Mbah So: Perjuangan Tukang Becak Lestarikan Tari Topeng Kaliwungu untuk Generasi Mendatang

Beberapa anak muda belajar menari Topeng Kaliwungu. Foto: Visit Lumajang

Perjalanan Mbah So: Dari Gendang ke Tari Topeng Kaliwungu

Suatu hari, Mbah Sanemo memanggil Sutomo untuk mulai belajar menari. Namun, pelajaran pertama yang diterima Sutomo justru adalah memainkan gendang.

Bakat seni Sutomo sudah terlihat sejak kecil. Tidak butuh waktu lama, kurang dari seminggu, Sutomo sudah mahir memainkan gendang. Setelah itu, ia mulai belajar gerakan Tari Topeng Kaliwungu, seperti cara berjalan, menghentakkan kaki, mengepakkan tangan, hingga menggelengkan kepala.

"Awal belajar gendang, pas bisa langsung nari, ya mulai dari jalannya sampai bisa sekarang ini," ujar Sutomo.

Masa kecilnya banyak dihabiskan untuk mendalami Tari Topeng Kaliwungu di bawah bimbingan Mbah Sanemo. Saat remaja, kemampuan menari Sutomo semakin terasah. Ia pun sering diajak Mbah Sanemo tampil di berbagai acara adat, pernikahan, hingga khitanan.

Dulu, untuk sekali pertunjukan dengan durasi sekitar satu jam, para penari hanya menerima bayaran Rp50.000. Kini, bayarannya naik menjadi Rp200.000.

"Pokoknya ke mana-mana ikut Mbah Nemo. Bayarannya sedikit, tapi saya enggak pernah mikir bayaran. Yang penting saya nari," terangnya.
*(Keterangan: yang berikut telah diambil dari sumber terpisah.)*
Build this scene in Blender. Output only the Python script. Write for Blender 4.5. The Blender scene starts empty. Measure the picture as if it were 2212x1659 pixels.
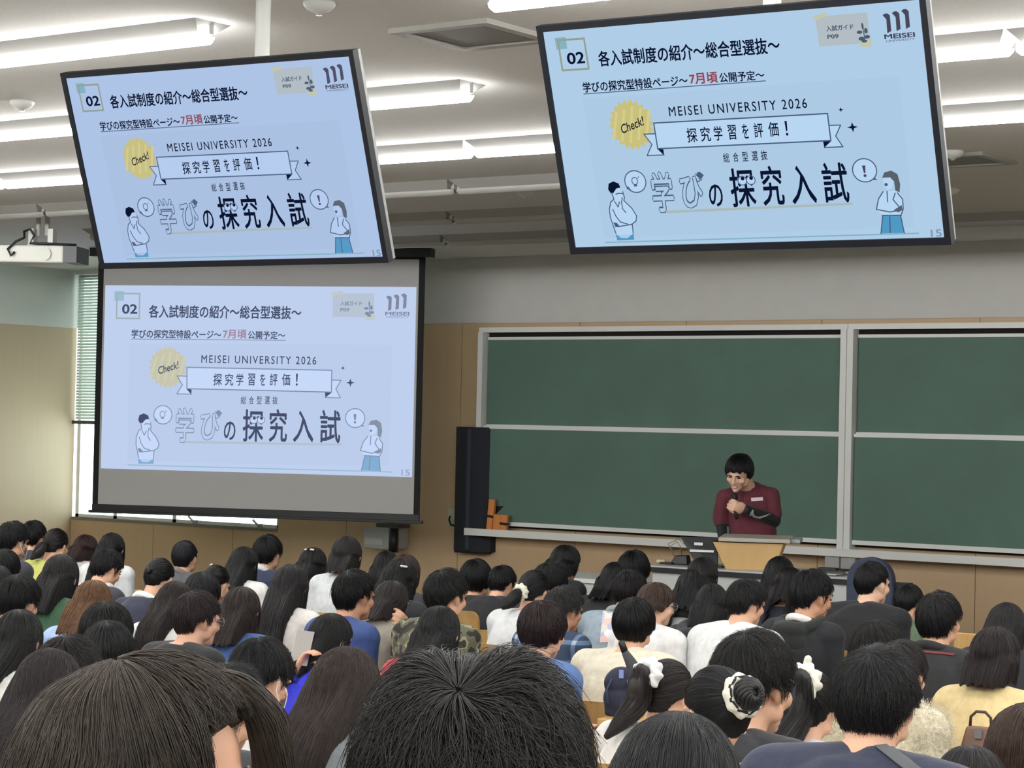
import bpy, bmesh, math, random
import numpy as np
from mathutils import Vector, Matrix

# ---------------------------------------------------------------- camera, sky, exposure
SC = bpy.context.scene
COL = SC.collection
IW, IH, FPX = 2212, 1659, 4800.0
# world axes (X along the front wall, Y towards it, Z up) seen in camera axes (right, down, forward)
_vx = np.array([-5573 - IW / 2, 775 - IH / 2, FPX])
_p2 = np.array([0.0, 775 + .0222 * (IW / 2 + 5573) - IH / 2, FPX])
_X = -_vx / np.linalg.norm(_vx)
_Z = np.cross(_vx, _p2); _Z /= np.linalg.norm(_Z)
if _Z[1] > 0: _Z = -_Z
RW = np.stack([_X, np.cross(_Z, _X), _Z])
CAM = np.array([0.0, 0.0, 1.9])
cd = bpy.data.cameras.new('camera')
cd.sensor_fit = 'HORIZONTAL'; cd.sensor_width = 36.0; cd.lens = 36.0 * FPX / IW
cd.clip_start = 0.05; cd.clip_end = 200
cam = bpy.data.objects.new('camera', cd); COL.objects.link(cam)
_m = Matrix([list(RW[i] * np.array([1, -1, -1])) + [CAM[i]] for i in range(3)] + [[0, 0, 0, 1]])
cam.matrix_world = _m
SC.camera = cam

WORLD = bpy.data.worlds.new('daylight_sky'); SC.world = WORLD
WORLD.use_nodes = True
_bg = WORLD.node_tree.nodes['Background']
_bg.inputs[0].default_value = (0.93, 1.0, 0.99, 1); _bg.inputs[1].default_value = 4.5

LAMP_POWER = 46.0
SC.view_settings.view_transform = 'Standard'; SC.view_settings.look = 'None'
SC.view_settings.exposure = 0.0; SC.view_settings.gamma = 1.0
SC.view_settings.use_curve_mapping = False
SC.cycles.use_denoising = True
SC.cycles.use_adaptive_sampling = True; SC.cycles.adaptive_threshold = 0.02
SC.cycles.max_bounces = 5; SC.cycles.diffuse_bounces = 3; SC.cycles.glossy_bounces = 2
SC.cycles.transmission_bounces = 3; SC.cycles.transparent_max_bounces = 6
SC.cycles.caustics_reflective = False; SC.cycles.caustics_refractive = False
SC.cycles.sample_clamp_indirect = 4.0

# where a spot of the photograph lies in the room
def ray(u, v): return RW @ (np.array([u - IW / 2, v - IH / 2, FPX]) / FPX)
def on_y(u, v, y): d = ray(u, v); return CAM + d * (y / d[1])
def on_z(u, v, z): d = ray(u, v); return CAM + d * ((z - CAM[2]) / d[2])
def at(u, v, dep): return CAM + ray(u, v) * dep

# ---------------------------------------------------------------- helpers
def lin(h):
    if isinstance(h, (tuple, list)): return tuple(h)[:3]
    h = h.lstrip('#'); c = [int(h[i:i + 2], 16) / 255 for i in (0, 2, 4)]
    return tuple(x / 12.92 if x <= .04045 else ((x + .055) / 1.055) ** 2.4 for x in c)
MATS = {}
def mat(name, col, rough=.6, metal=0.0, noise=0.0, scale=20.0, bump=0.0, emit=0.0, spec=.5, sheen=0.0, stretch=None):
    if name in MATS: return MATS[name]
    m = bpy.data.materials.new(name); m.use_nodes = True; nt = m.node_tree
    b = nt.nodes['Principled BSDF']; c = lin(col)
    b.inputs['Base Color'].default_value = (*c, 1); b.inputs['Roughness'].default_value = rough
    b.inputs['Metallic'].default_value = metal; b.inputs['Specular IOR Level'].default_value = spec
    if sheen: b.inputs['Sheen Weight'].default_value = sheen
    if noise or bump:
        tc = nt.nodes.new('ShaderNodeTexCoord'); mp = nt.nodes.new('ShaderNodeMapping')
        nt.links.new(tc.outputs['Object'], mp.inputs[0])
        if stretch: mp.inputs['Scale'].default_value = stretch
        n = nt.nodes.new('ShaderNodeTexNoise'); n.inputs['Scale'].default_value = scale; n.inputs['Detail'].default_value = 4
        nt.links.new(mp.outputs[0], n.inputs['Vector'])
        if noise:
            r = nt.nodes.new('ShaderNodeValToRGB')
            r.color_ramp.elements[0].position = .3; r.color_ramp.elements[1].position = .7
            r.color_ramp.elements[0].color = (*[x * (1 - noise) for x in c], 1)
            r.color_ramp.elements[1].color = (*[min(1, x * (1 + noise)) for x in c], 1)
            nt.links.new(n.outputs['Fac'], r.inputs[0]); nt.links.new(r.outputs[0], b.inputs['Base Color'])
        if bump:
            bp = nt.nodes.new('ShaderNodeBump'); bp.inputs['Strength'].default_value = bump; bp.inputs['Distance'].default_value = .01
            nt.links.new(n.outputs['Fac'], bp.inputs['Height']); nt.links.new(bp.outputs[0], b.inputs['Normal'])
    if emit:
        b.inputs['Emission Color'].default_value = (*c, 1); b.inputs['Emission Strength'].default_value = emit
    MATS[name] = m
    return m
def glow(name, col, strength=1.0):
    """a pure light-giving surface (lamp tube, display pixel)"""
    if name in MATS: return MATS[name]
    m = bpy.data.materials.new(name); m.use_nodes = True; nt = m.node_tree
    nt.nodes.clear(); o = nt.nodes.new('ShaderNodeOutputMaterial'); e = nt.nodes.new('ShaderNodeEmission')
    e.inputs[0].default_value = (*lin(col), 1); e.inputs[1].default_value = strength
    nt.links.new(e.outputs[0], o.inputs[0]); MATS[name] = m
    return m

class MB:
    """collects verts and faces of one mesh"""
    def __init__(s): s.v = []; s.f = []; s.mi = []
    def add(s, v, f, mi=0):
        o = len(s.v); s.v += [tuple(map(float, p)) for p in v]; s.f += [tuple(i + o for i in q) for q in f]; s.mi += [mi] * len(f)
        return s
    def box(s, a, b, mi=0, M=None):
        x0, y0, z0 = a; x1, y1, z1 = b
        v = [(x0, y0, z0), (x1, y0, z0), (x1, y1, z0), (x0, y1, z0), (x0, y0, z1), (x1, y0, z1), (x1, y1, z1), (x0, y1, z1)]
        if M is not None: v = [tuple(M @ Vector(p)) for p in v]
        return s.add(v, [(3, 2, 1, 0), (4, 5, 6, 7), (0, 1, 5, 4), (1, 2, 6, 5), (2, 3, 7, 6), (3, 0, 4, 7)], mi)
    def tube(s, pts, r, n=10, mi=0, cap=True):
        pts = [np.asarray(p, float) for p in pts]; m = len(pts)
        rr = r if hasattr(r, '__len__') else [r] * m
        t = [pts[min(i + 1, m - 1)] - pts[max(i - 1, 0)] for i in range(m)]
        up = np.array([0, 0, 1.0]); t0 = t[0] / (np.linalg.norm(t[0]) + 1e-12)
        if abs(t0 @ up) > .9: up = np.array([1.0, 0, 0])
        v = []; f = []
        for i in range(m):
            ti = t[i] / (np.linalg.norm(t[i]) + 1e-12)
            a = np.cross(ti, up); a /= np.linalg.norm(a) + 1e-12; b = np.cross(a, ti); up = b
            for k in range(n):
                g = 2 * math.pi * k / n
                v.append(pts[i] + rr[i] * (math.cos(g) * a + math.sin(g) * b))
        for i in range(m - 1):
            for k in range(n):
                f.append((i * n + k, i * n + (k + 1) % n, (i + 1) * n + (k + 1) % n, (i + 1) * n + k))
        if cap: f.append(tuple(range(n))[::-1]); f.append(tuple((m - 1) * n + k for k in range(n)))
        return s.add(v, f, mi)
    def ell(s, c, R, n=14, m=10, mi=0, M=None):
        v = [(0, 0, 1)]; f = []
        for i in range(1, m):
            a = math.pi * i / m
            for k in range(n):
                g = 2 * math.pi * k / n; v.append((math.sin(a) * math.cos(g), math.sin(a) * math.sin(g), math.cos(a)))
        v.append((0, 0, -1))
        for k in range(n): f.append((0, 1 + k, 1 + (k + 1) % n))
        for i in range(m - 2):
            for k in range(n): f.append((1 + i * n + k, 1 + (i + 1) * n + k, 1 + (i + 1) * n + (k + 1) % n, 1 + i * n + (k + 1) % n))
        L = len(v) - 1
        for k in range(n): f.append((L, 1 + (m - 2) * n + (k + 1) % n, 1 + (m - 2) * n + k))
        A = np.array(v) * np.asarray(R, float)
        if M is not None: A = A @ np.asarray(M, float).T
        return s.add(A + np.asarray(c, float), f, mi)
    def cap(s, p, q, r0, r1, n=12, mi=0):
        """tapered capsule"""
        p = np.asarray(p, float); q = np.asarray(q, float); d = q - p; L = np.linalg.norm(d) + 1e-9; d = d / L
        pts = []; rr = []
        for a in (1.35, .9, .45): pts.append(p - d * r0 * math.sin(a)); rr.append(r0 * math.cos(a))
        pts += [p, q]; rr += [r0, r1]
        for a in (.45, .9, 1.35): pts.append(q + d * r1 * math.sin(a)); rr.append(r1 * math.cos(a))
        return s.tube(pts, rr, n, mi)
    def poly(s, pts, z=0.0, mi=0, back=None):
        """flat polygon in the xz plane of a slide, facing -y"""
        return s.add([(x, -z, y) for x, y in pts], [tuple(range(len(pts)))], mi)
    def mesh(s, name):
        me = bpy.data.meshes.new(name); me.from_pydata(s.v, [], s.f); me.update()
        if any(s.mi): me.polygons.foreach_set('material_index', s.mi)
        return me
    def build(s, name, m, parent=None, smooth=False, bevel=0.0, loc=None):
        me = s.mesh(name)
        for x in (m if isinstance(m, (list, tuple)) else [m]): me.materials.append(x)
        return link(name, me, parent, smooth, bevel, loc)
def link(name, me, parent=None, smooth=False, bevel=0.0, loc=None):
    if bevel:
        bm = bmesh.new(); bm.from_mesh(me)
        bmesh.ops.bevel(bm, geom=list(bm.edges), offset=bevel, segments=2, affect='EDGES', clamp_overlap=True, profile=.5)
        bm.to_mesh(me); bm.free()
    if smooth: me.polygons.foreach_set('use_smooth', [True] * len(me.polygons))
    o = bpy.data.objects.new(name, me); COL.objects.link(o)
    if parent is not None: o.parent = parent
    if loc is not None: o.location = loc
    return o
def tag(o, label=None, cat=None, group=None, kind=None):
    if label: o['label'] = label
    if cat: o['category'] = cat
    if group: o['group'] = group
    if kind: o['kind'] = kind
    return o
def empty(name, loc=(0, 0, 0), rz=0.0, label=None, cat=None, group=None):
    o = bpy.data.objects.new(name, None); COL.objects.link(o); o.empty_display_size = .1
    o.location = tuple(map(float, loc)); o.rotation_euler = (0, 0, rz)
    return tag(o, label, cat, group)
def struct(o): o['kind'] = 'structure'; return o
def copy_tree(o, parent=None):
    c = o.copy(); COL.objects.link(c); c.parent = parent
    for ch in list(o.children): copy_tree(ch, c)
    return c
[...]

Meski begitu, Sutomo tetap berkomitmen untuk melestarikan Tari Topeng Kaliwungu. Bagi Sutomo, tarian ini bukan sekadar hiburan, melainkan wujud kecintaannya pada budaya leluhur. Dengan semangat yang sama, ia terus tampil dan mengajarkan Tari Topeng Kaliwungu kepada generasi muda, meskipun tantangan semakin besar.